Recuperar el esplendor de uno mismo, oponerse al conservadurismo reaccionario que nos fuerza a adaptar nuestras ideas en vez de favorecer el que queramos cambiar las situaciones que nos generan malestar, dependerá de que volvamos a conquistar el saber a través del sentir y el experimentar, de que penetremos la vida y conquistemos el mecanismo de nuestra percepción para poder descubrir lo que cada uno es en sí, más allá de la inmanencia de nuestras subjetividades comunes, autoafectarnos, o como diría Michel Henry, conquistar la afectividad trascendental de la vida, autoreferenciándose. Si el universo es una inmensa perversidad hecha de ausencias y uno no está casi en ninguna parte, como apuntaba uno de los poetas más fértiles de la Argentina, Alejandro Dolina, si somos una huida permanente hacia ningún lugar concreto, es posible y deseable sobreponerse al desarraigo de un fundamento, no necesitarlo para soñar. La voluptuosidad que se desprende de la actividad creativa aviva las alas de nuestra imaginación. Apagados los dioses, de espaldas a la divinidad, poseemos poesía para soliviantar la esterilidad, y poetas para aprender a volar.
En primer lugar, esta frase es fantástico: “En apariencia debemos convertirnos en asnos que transportan una ingente cantidad de información…” Somos “asnos de información” — ¡vaya invento! Me encanta! Al mejor voy a utilizar esta frase tres veces hoy antes de ocaso. ¡Gracias!
Luego, como no bastara tal invento, dices “Apagados los dioses, de espaldas a la divinidad, poseemos poesía para soliviantar la esterilidad, y poetas para aprender a volar.”
La parte que me gusta más de esta linda frase es la primera parte, de los dioses y la divinidad. Vivimos bajo de mando de muchos dioses: el estado, la naturaleza, el estado, la tecnología. Dar espaldas a lo divino: sí. Esto es vivir en el momento como un animal, y lo hacemos todos, por que tenemos que ganar dinero, por que lo mas importante es lo mas récente en tu hilo de Twitter, etc. Sin memoria, damos las espaldas a lo único divino que tenemos, la memoria.
Luego, dices “los locos y los poetas” como si fueran iguales, y los son. Hubo una época cuando lo que opinábamos nos parecía importante, cuando pensábamos que podíamos cambiar los dioses, el estado y el mercado, para que sean mas hermosos… los años 30s. Y cuando fuimos tan libres, pensando que teníamos el poder de enferntarnos con los dioses, el estado y el mercado, ¿y que hicimos? Destruir el mundo entero.

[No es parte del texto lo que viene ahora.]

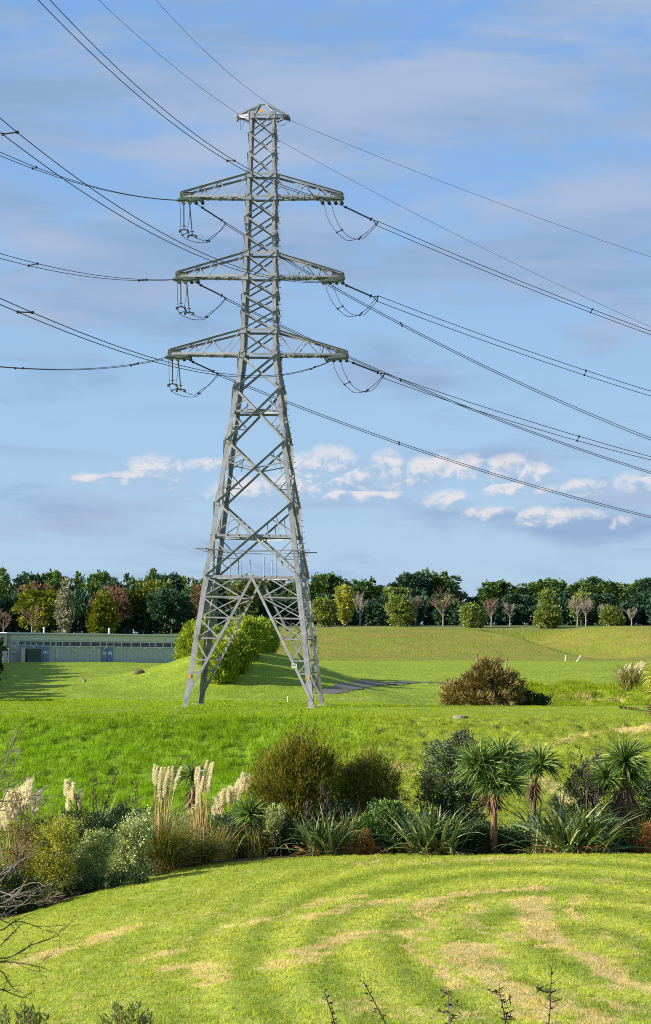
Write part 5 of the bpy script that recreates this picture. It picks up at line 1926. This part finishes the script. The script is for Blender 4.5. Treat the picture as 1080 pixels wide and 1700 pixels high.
# ------------------------------------------------------------------ long low building
def build_building():
    mwall = plain_mat('painted_sheet_wall', (0.46, 0.49, 0.415), 0.6, 0, 0.12, 1.2)
    mlight = plain_mat('pale_sheet_wall', (0.58, 0.59, 0.45), 0.6, 0, 0.12, 1.2)
    mroof = plain_mat('grey_roof_sheet', (0.60, 0.63, 0.62), 0.5, 0.0, 0.2, 1.0)
    mblue = plain_mat('blue_door', (0.16, 0.23, 0.36), 0.5, 0, 0.2, 2.0)
    mdark = plain_mat('dark_louvre', (0.04, 0.055, 0.055), 0.5)
    mcream = plain_mat('cream_block', (0.52, 0.49, 0.38), 0.8, 0, 0.2, 2.0)
    mg, g, out = new_mat('dim_glass')
    tc = g.n('ShaderNodeTexCoord')
    nz = g.noise(tc.outputs['Object'], 1.1, 3.0)
    p = g.n('ShaderNodeBsdfPrincipled')
    g.lk(g.ramp(nz, [(0.3, (0.02, 0.025, 0.03)), (0.55, (0.07, 0.075, 0.075)), (0.75, (0.22, 0.21, 0.19))]), p.inputs['Base Color'])
    p.inputs['Roughness'].default_value = 0.12
    g.lk(p.outputs[0], out.inputs[0])

    AL = radians(22)
    A = ground(13, 333)
    zb = A[2] - 0.25
    ax = np.array([[cos(AL), sin(AL), 0], [-sin(AL), cos(AL), 0], [0, 0, 1]])
    root = thing('utility_building', (A[0], A[1], zb), 'long low grey green metal building with two blue doors under a window strip', 'building', None, AL)
    # far end at px 299
    u = uv_of(299, 1080)[0]
    Lb = (u * A[1] - A[0]) / (cos(AL) - u * sin(AL))
    H = 3.85
    T = 9.0
    s = Lb / 286.0          # metres per photo pixel along the front
    wl = MB()
    ws0, ws1 = 2.30, 2.86   # window strip
    th = 0.25
    wl.box((Lb / 2, th / 2, ws0 / 2), (Lb, th, ws0))
    wl.box((Lb / 2, th / 2, (ws1 + H - 0.2) / 2), (Lb, th, H - 0.2 - ws1))
    xa, xb = 16 * s, 282 * s
    wl.box((xa / 2, th / 2, (ws0 + ws1) / 2), (xa, th, ws1 - ws0))
    wl.box(((xb + Lb) / 2, th / 2, (ws0 + ws1) / 2), (Lb - xb, th, ws1 - ws0))
    wl.box((Lb - 0.125, T / 2 + th, (H - 0.2) / 2), (0.25, T, H - 0.2))
    wl.box((0.125, T / 2 + th, (H - 0.2) / 2), (0.25, T, H - 0.2))
    wl.box((Lb / 2, T + th, (H - 0.2) / 2), (Lb, 0.2, H - 0.2))
    for i in range(46):     # standing seams of the sheeting
        x = (i + 0.5) * Lb / 46
        wl.box((x, -0.02, ws0 / 2), (0.05, 0.04, ws0 - 0.02))
    wl.obj('wall', mwall, root)
    fb = MB()
    fb.box((Lb / 2, -0.03, (ws1 + H - 0.2) / 2 + 0.04), (Lb, 0.06, H - 0.34 - ws1))
    fb.obj('fascia', mlight, root)
    rf = MB()
    rf.box((Lb / 2, T / 2 + 0.1, H - 0.10), (Lb + 0.5, T + 0.7, 0.20))
    rf.box((Lb / 2 + 0.1, -0.30, H - 0.06), (Lb + 0.9, 0.14, 0.15))
    rfo = rf.obj('roof', mroof, root)
    for x in (60 * s, 168 * s):
        vb = MB()
        vb.lathe((x, 0.6, H - 0.02), (x, 0.6, H + 0.75), [(0, 0.0), (0, 0.09), (0.55, 0.09), (0.55, 0.14), (0.7, 0.14), (0.72, 0)], 8)
        vb.obj('vent', mroof, rfo)
    sl = MB()
    sl.box(((xa + xb) / 2, -0.07, ws0 - 0.04), (xb - xa, 0.14, 0.09))
    sl.obj('sill', mroof, root)
    xs = [16, 26.5, 36, 44.5, 56, 68, 77, 88, 100, 118, 135, 150, 161, 173, 186, 202, 218, 233, 243, 256, 270, 282]
    for a, b in zip(xs[:-1], xs[1:]):
        x0, x1 = a * s, b * s
        fr = MB()
        fr.box((x0 + 0.05, 0.04, (ws0 + ws1) / 2), (0.10, 0.12, ws1 - ws0))
        fr.box(((x0 + x1) / 2 + 0.05, 0.04, ws1 - 0.03), (x1 - x0 - 0.1, 0.10, 0.06))
        w = fr.obj('window_frame', mroof, root)
        gb = MB()
        gb.box(((x0 + x1) / 2 + 0.05, 0.10, (ws0 + ws1) / 2 - 0.03), (x1 - x0 - 0.1, 0.03, ws1 - ws0 - 0.06))
        gb.obj('pane', mg, w)
    tb = MB()
    tb.box((9 * s, -0.02, 2.58), (0.62, 0.06, 0.34))
    tb.obj('tan_panel', plain_mat('tan_panel', (0.42, 0.30, 0.14), 0.7), root)
    for a, b in ((46, 67), (153, 173)):
        x0, x1 = a * s, b * s
        db = MB()
        for k in (0, 1):
            xm = x0 + (x1 - x0) * (0.25 + 0.5 * k)
            db.box((xm, -0.05, 1.08), ((x1 - x0) / 2 - 0.05, 0.08, 2.12))
        db.box(((x0 + x1) / 2, -0.035, 2.2), (x1 - x0 + 0.1, 0.06, 0.10))
        d = db.obj('door', mblue, root)
        hb = MB()
        hb.box(((x0 + x1) / 2 + 0.10, -0.12, 1.05), (0.05, 0.07, 0.22))
        hb.obj('handle', M['steel'], d)
        sg = MB()
        for k, (dx, w_, z, hh) in enumerate(((-0.42, 0.40, 1.55, 0.14), (-0.42, 0.34, 1.34, 0.12), (0.10, 0.10, 1.45, 0.42), (0.30, 0.20, 1.52, 0.30), (0.50, 0.08, 1.45, 0.40))):
            sg.box(((x0 + x1) / 2 + dx, -0.10, z), (w_, 0.015, hh))
        sg.obj('sign', M['white_sign'], d)
    for a in (17, 36, 70, 92, 111.5, 136, 156, 177, 198, 222, 246, 272):
        x = a * s if a > 17 else 0.45
        lb = MB()
        lb.tube([(x - 0.10, -0.03, 1.72), (x, -0.20, 1.86), (x + 0.16, -0.42, 2.12)], [0.04, 0.035, 0.035], 6)
        lb.lathe((x + 0.08, -0.34, 2.06), (x + 0.24, -0.55, 2.20), [(0, 0.0), (0.02, 0.06), (0.18, 0.10), (0.28, 0.11), (0.28, 0.0)], 9)
        lb.obj('wall_lamp', M['white_sign'], root)
    pb = MB()
    pb.tube([(Lb + 0.02, -0.12, H - 0.25), (Lb - 0.25, -0.12, 2.6), (Lb - 0.25, -0.12, 0.1)], 0.07, 7)
    pb.obj('downpipe', mroof, root)
    pb = MB()
    pb.tube([(0.3, -0.12, H - 0.25), (0.3, -0.12, 0.1)], 0.06, 7)
    pb.obj('downpipe', mroof, root)
    for x, z, w, h in ((109 * s, 1.75, 0.75, 0.16), (8 * s, 1.45, 0.4, 0.16), (134 * s, 1.42, 0.42, 0.15), (79 * s, 1.3, 0.16, 1.1), (89 * s, 0.85, 0.12, 0.45)):
        mb = MB()
        mb.box((x, -0.09, z), (w, 0.14, h))
        mb.box((x, -0.165, z), (w * 0.8, 0.012, h * 0.7))
        mb.obj('wall_box', mroof, root)
    # things that stand in front
    def front(x, y, z=0.0):
        return np.array([x, y, 0]) @ ax + np.array([A[0], A[1], z])

    def on(x, y):
        p_ = front(x, y)
        return np.array([p_[0], p_[1], float(zg(p_[0], p_[1]))])
    t = thing('transformer_cabinet', on(37 * s, -1.1), 'dark green louvred cabinet standing in front of the building beside the left blue door', 'cabinet', None, AL)
    mb = MB()
    mb.box((0, 0, 0.78), (1.75, 0.9, 1.62))
    mb.box((0, 0, 1.62), (1.86, 1.0, 0.07))
    mb.obj('body', plain_mat('green_cabinet', (0.055, 0.085, 0.08), 0.5), t)
    for x in (-0.55, 0.0, 0.55):
        mb = MB()
        for k in range(7):
            mb.box((x, -0.47, 0.45 + 0.15 * k), (0.42, 0.035, 0.06))
        mb.obj('louvre', mdark, t)
    t = thing('meter_cabinet', on(19.5 * s, -1.1), 'pale cream meter cabinet left of the dark louvred cabinet', 'cabinet', None, AL)
    mb = MB()
    mb.box((0, 0, 0.85), (0.52, 0.5, 1.75))
    mb.box((0, 0, 1.75), (0.6, 0.58, 0.06))
    mb.obj('body', mcream, t)
    mb = MB()
    mb.box((0.16, -0.27, 0.9), (0.03, 0.04, 0.16))
    mb.box((0, -0.255, 0.9), (0.42, 0.012, 1.4))
    mb.obj('door', mcream, t)
    # pale annex at the left edge
    B0 = on(-7.2, -1.2)
    t = thing('annex', B0, 'pale cream annex at the left edge of the photo, joined to the long building', 'building', None, AL)
    mb = MB()
    mb.box((3.4, 2.0, 1.7), (6.7, 4.0, 3.6))
    mb.obj('wall', mcream, t)
    mb = MB()
    mb.box((3.4, 2.0, 3.56), (7.0, 4.3, 0.14))
    mb.obj('roof', mroof, t)
    mb = MB()
    mb.box((5.9, -0.03, 1.15), (0.5, 0.06, 2.1))
    mb.obj('door', mdark, t)
    mb = MB()
    mb.box((6.1, -0.06, 3.0), (0.4, 0.12, 0.16))
    mb.obj('vent', mdark, t)
    t = thing('yard_gate', on(-0.5, -1.9), 'white tube yard gate at the left edge in front of the cream annex', 'gate', None, AL)
    mb = MB()
    for x in (-1.3, -0.65, 0.0):
        mb.tube([(x, 0, 0), (x, 0, 1.7)], 0.045, 6)
    for z in (0.3, 0.75, 1.2, 1.65):
        mb.tube([(-1.3, 0, z), (0.0, 0, z)], 0.035, 6)
    mb.tube([(-1.3, 0, 0.3), (-0.65, 0, 1.65)], 0.03, 5)
    mb.tube([(0.0, 0, 0.3), (-0.65, 0, 1.65)], 0.03, 5)
    mb.obj('frame', M['white_sign'], t)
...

¿Y ahora? No ves, mis pensamientos, los tuyos, allí por el internet, y mucho menos importante que un gato que se hizo amigo de un cerdo… ¿no es una forma de locura incluso escribir un ensayo? Mejor poner una foto de una mujer esquiando desnuda, tendrás mas hits.
Escribiste este ensayo en el aniversario de la muerte de Pazzis Sureda, la subject de una biografía que publicaré en otoño, que se suicidió el 11 de Mayo, 1939. Lo de dioses y la divinidad, hablo mucho de estos temas, parte de mi “schtick” de mi “schpeel” sobre Pazzis. Por ser algo que repito una y otra vez no quiere decir que no lo creo, pero cada vez que lo repito, menos.
Total que no conozco a todos los poetas nombrados en el ensayo, y me hace falta, de vez en cuando, algo muy hermoso y perfecto, un poema perfecto, y no hay ejemplo en el ensayo mismo, pero creo que valga la pena buscarlo por los escritores cuyos nombres aparecen aquí… y lo haré.
Poema perfecto, algo hermoso. Que locura, tal como dices.